You wouldn’t imagine that buying an iPod could remain a memorable part of a trip in which I fulfilled a childhood dream, and yet that is the case.
November 2001 saw me fly from London to New York on Concorde, and it was during my five-day stay that the original iPod first went on sale …
Part of that trip involved trekking around Manhattan to get my hands on the magical device, and I’m not alone in feeling nostalgic about it: a few years ago, a couple of my colleagues shared their own memories.
The iPod wasn’t the first mp3 player, nor was it the first model I’d owned. My first one was the MPMan F10, which had just enough flash storage to store a single album at a time. Swapping out that one album required connecting it to a laptop.
But the iPod was a revolutionary product. Apple promoted it as enabling you to carry a thousand songs in your pocket, meaning that for the first time we could have 70 or 80 albums on tap wherever we were.

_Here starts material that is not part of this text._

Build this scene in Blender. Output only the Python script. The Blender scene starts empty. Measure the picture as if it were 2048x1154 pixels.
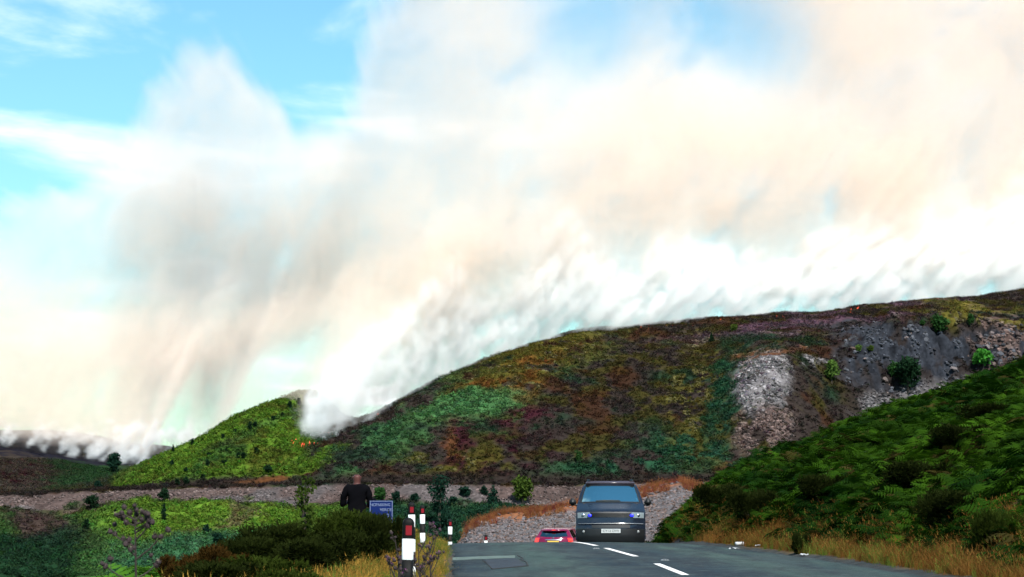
import bpy, bmesh, math, random
import numpy as np
from mathutils import Vector, Matrix
R = math.radians
sc = bpy.context.scene
C = sc.collection
# ------------------------------------------------------------------ camera
F, CX, CY, PITCH, CZ = 4107.0, 1024.0, 577.0, R(5.74), 1.2      # focal length in photo pixels
cam = bpy.data.cameras.new('camera'); camo = bpy.data.objects.new('camera', cam); C.objects.link(camo)
camo.location = (0, 0, CZ); camo.rotation_euler = (R(90) + PITCH, 0, 0)
cam.angle = 2 * math.atan(1024 / F); cam.clip_start = .1; cam.clip_end = 6000
cam.dof.use_dof = True; cam.dof.focus_distance = 70; cam.dof.aperture_fstop = 9
sc.camera = camo
# ------------------------------------------------------------------ sky and sun
SUN_EL, SUN_AZ = 50.0, 162.0           # azimuth clockwise from the view direction (+Y)
w = bpy.data.worlds.new('World'); sc.world = w; w.use_nodes = True
nt = w.node_tree; bg = nt.nodes['Background']
sky = nt.nodes.new('ShaderNodeTexSky'); sky.sky_type = 'NISHITA'; sky.sun_disc = False
sky.sun_elevation = R(SUN_EL); sky.sun_rotation = R(SUN_AZ)
sky.air_density = 1.3; sky.dust_density = .6; sky.ozone_density = 2.5; sky.altitude = 300
tc = nt.nodes.new('ShaderNodeTexCoord')
sx = nt.nodes.new('ShaderNodeSeparateXYZ'); nt.links.new(tc.outputs['Generated'], sx.inputs[0])
def wmath(op, a, b=None):
    n = nt.nodes.new('ShaderNodeMath'); n.operation = op
    for i, v in enumerate((a, b)):
        if v is None: continue
        if isinstance(v, (int, float)): n.inputs[i].default_value = v
        else: nt.links.new(v, n.inputs[i])
    return n.outputs[0]
den = wmath('ADD', wmath('MAXIMUM', sx.outputs[2], 0.0), .12)
cx_ = wmath('DIVIDE', sx.outputs[0], den); cy_ = wmath('DIVIDE', sx.outputs[1], den)
cv = nt.nodes.new('ShaderNodeCombineXYZ'); nt.links.new(cx_, cv.inputs[0]); nt.links.new(cy_, cv.inputs[1])
cn = nt.nodes.new('ShaderNodeTexNoise'); cn.inputs['Scale'].default_value = 1.15; cn.inputs['Detail'].default_value = 7
cn.inputs['Roughness'].default_value = .55; cn.inputs['Distortion'].default_value = .4; nt.links.new(cv.outputs[0], cn.inputs['Vector'])
cr = nt.nodes.new('ShaderNodeMapRange'); cr.interpolation_type = 'SMOOTHSTEP'
cr.inputs[1].default_value = .5; cr.inputs[2].default_value = .72; nt.links.new(cn.outputs[0], cr.inputs[0])
cm = nt.nodes.new('ShaderNodeMix'); cm.data_type = 'RGBA'
nt.links.new(cr.outputs[0], cm.inputs[0]); cm.inputs[7].default_value = (9.5, 9.8, 10.3, 1)
hue = nt.nodes.new('ShaderNodeMix'); hue.data_type = 'RGBA'; hue.blend_type = 'MULTIPLY'; hue.inputs[0].default_value = 1; hue.inputs[7].default_value = (.62, .98, 1.02, 1)
nt.links.new(sky.outputs[0], hue.inputs[6]); nt.links.new(hue.outputs[2], cm.inputs[6]); nt.links.new(cm.outputs[2], bg.inputs[0]); bg.inputs[1].default_value = .088
w.cycles.sampling_method = 'MANUAL'; w.cycles.sample_map_resolution = 512
sl = bpy.data.lights.new('sun', 'SUN'); sl.energy = 4.6; sl.angle = R(.5); sl.color = (1, .95, .87)
slo = bpy.data.objects.new('sun', sl); C.objects.link(slo)
slo.rotation_euler = (R(-(90 - SUN_EL)), 0, R(-SUN_AZ)); slo.location = (0, 100, 200)
# ------------------------------------------------------------------ exposure and sampling
sc.view_settings.view_transform = 'Standard'; sc.view_settings.look = 'None'
sc.view_settings.exposure = .93; sc.view_settings.gamma = 1; sc.view_settings.use_curve_mapping = False
cy = sc.cycles
cy.max_bounces = 18; cy.diffuse_bounces = 2; cy.glossy_bounces = 3; cy.transmission_bounces = 6; cy.transparent_max_bounces = 12
cy.volume_bounces = 16; cy.volume_step_rate = 7; cy.volume_max_steps = 128
cy.use_adaptive_sampling = True; cy.adaptive_threshold = .03; cy.adaptive_min_samples = 16; cy.use_denoising = True

# ================================================================== helpers
rng = np.random.default_rng(7)
def link(o, parent=None):
    C.objects.link(o)
    if parent is not None: o.parent = parent
    return o
def tag(o, label=None, cat=None, group=None, kind=None):
    if label: o['label'] = label
    if cat: o['category'] = cat
    if group: o['group'] = group
    if kind: o['kind'] = kind
    return o
def empty(name, loc=(0, 0, 0), rz=0):
    o = bpy.data.objects.new(name, None); o.location = loc; o.rotation_euler = (0, 0, rz); o.empty_display_size = .2
    return link(o)
def mesh(name, v, f, mats, smooth=False):
    me = bpy.data.meshes.new(name); me.from_pydata([tuple(map(float, p)) for p in v] if not isinstance(v, np.ndarray) else v.tolist(), [], f if not isinstance(f, np.ndarray) else f.tolist())
    for m in (mats if isinstance(mats, (list, tuple)) else [mats]): me.materials.append(m)
    if smooth: me.polygons.foreach_set('use_smooth', [True] * len(me.polygons))
    me.update(); return me
def fast_mesh(name, V, Q, mat, smooth=False):
    """quads or triangles as numpy arrays"""
    me = bpy.data.meshes.new(name); V = np.ascontiguousarray(V, np.float32); Q = np.ascontiguousarray(Q, np.int32)
    k = Q.shape[1]
    me.vertices.add(len(V)); me.vertices.foreach_set('co', V.ravel())
    me.loops.add(Q.size); me.loops.foreach_set('vertex_index', Q.ravel())
    me.polygons.add(len(Q)); me.polygons.foreach_set('loop_start', np.arange(0, Q.size, k, dtype=np.int32))
    me.polygons.foreach_set('loop_total', np.full(len(Q), k, np.int32))
    me.polygons.foreach_set('use_smooth', np.full(len(Q), smooth, bool))
    me.update(calc_edges=True); me.materials.append(mat); return me
def vcol(me, name, cols):
    a = me.color_attributes.new(name, 'FLOAT_COLOR', 'POINT'); c = np.ones((len(me.vertices), 4), np.float32); c[:, :3] = cols
    a.data.foreach_set('color', c.ravel())
def obj(name, me, parent=None, loc=(0, 0, 0), rot=(0, 0, 0)):
    o = bpy.data.objects.new(name, me); o.location = loc; o.rotation_euler = rot
    return link(o, parent)
class MB:
    def __init__(s): s.v, s.f, s.mi = [], [], []
    def add(s, v, f, mi=0):
        n = len(s.v); s.v += [tuple(p) for p in v]; s.f += [tuple(i + n for i in q) for q in f]; s.mi += [mi] * len(f)
    def box(s, c, d, mi=0, rz=0):
        x, y, z = [k / 2 for k in d]; P = [(-x, -y, -z), (x, -y, -z), (x, y, -z), (-x, y, -z), (-x, -y, z), (x, -y, z), (x, y, z), (-x, y, z)]
        ca, sa = math.cos(rz), math.sin(rz)
        s.add([(c[0] + p[0] * ca - p[1] * sa, c[1] + p[0] * sa + p[1] * ca, c[2] + p[2]) for p in P],
              [(0, 3, 2, 1), (4, 5, 6, 7), (0, 1, 5, 4), (1, 2, 6, 5), (2, 3, 7, 6), (3, 0, 4, 7)], mi)
    def tube(s, pts, rad, n=6, mi=0):
        pts = [Vector(p) for p in pts]; rings = []
        for i, p in enumerate(pts):
            d = (pts[min(i + 1, len(pts) - 1)] - pts[max(i - 1, 0)]).normalized()
            a = d.orthogonal().normalized() if abs(d.z) > .9 else d.cross(Vector((0, 0, 1))).normalized(); b = d.cross(a)
            r = rad[i] if isinstance(rad, (list, tuple)) else rad
            rings.append([p + a * (r * math.cos(2 * math.pi * k / n)) + b * (r * math.sin(2 * math.pi * k / n)) for k in range(n)])
        v = [q for r_ in rings for q in r_]; f = []
        for i in range(len(pts) - 1):
            for k in range(n): f.append((i * n + k, i * n + (k + 1) % n, (i + 1) * n + (k + 1) % n, (i + 1) * n + k))
        f.append(tuple(range(n))[::-1]); f.append(tuple((len(pts) - 1) * n + k for k in range(n)))
        s.add(v, f, mi)
    def lathe(s, prof, n=16, c=(0, 0, 0), axis='z', mi=0):
        v, f = [], []
        for (r, h) in prof:
            for k in range(n):
                a = 2 * math.pi * k / n; x, y = r * math.cos(a), r * math.sin(a)
                v.append((c[0] + x, c[1] + y, c[2] + h) if axis == 'z' else (c[0] + h, c[1] + x, c[2] + y))
        for i in range(len(prof) - 1):
            for k in range(n): f.append((i * n + k, i * n + (k + 1) % n, (i + 1) * n + (k + 1) % n, (i + 1) * n + k))
        s.add(v, f, mi)
    def build(s, name, mats, parent=None, smooth=False, loc=(0, 0, 0), rot=(0, 0, 0)):
        me = mesh(name, s.v, s.f, mats, smooth); me.polygons.foreach_set('material_index', s.mi)
        return obj(name, me, parent, loc, rot)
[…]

Arthur C. Clarke famously said that any sufficiently advanced technology is indistinguishable from magic, and even months later I still felt that way about my iPod. I almost never left home without it.
Another of Apple’s taglines for the device was “add a soundtrack to your life.” It was reflective of the way a movie can depict something incredibly ordinary – like a guy dropping off his kids at the school gates, or a woman looking thoughtful as she drinks a cup of coffee – and then add the right music to transform it into an emotional scene.
The concept behind that slogan was that we could transform the ordinary moments in our own lives in much the same way, and in its way that idea was as revolutionary as the device itself. Fast-forward to today and it’s rare that you can look around a train carriage or at people walking down a street without seeing a substantial proportion of them wearing headphones. Scores of people in the same place doing the same thing, but having very different experiences thanks in part to the soundtrack accompanying them at the time.
A couple of years later, I upgraded to the 30GB model, which allowed me to have a significant proportion of my entire music collection loaded at any one time. 2007 completed my iPod journey with a 160GB model: I cannot tell you just how happy it made me to be able to have access to my entire music collection anywhere, anytime. Whether I was just commuting locally or on the other side of the world, I could simply think of an album and immediately play it.
Today, of course, streaming music takes things a step further. We don’t even have to own an album in order to be able to play it anytime, anywhere. That too kind of feels like magic. But I don’t think any music technology step since has ever quite matched the amazing feeling of loading up that first iPod on the day it went on sale.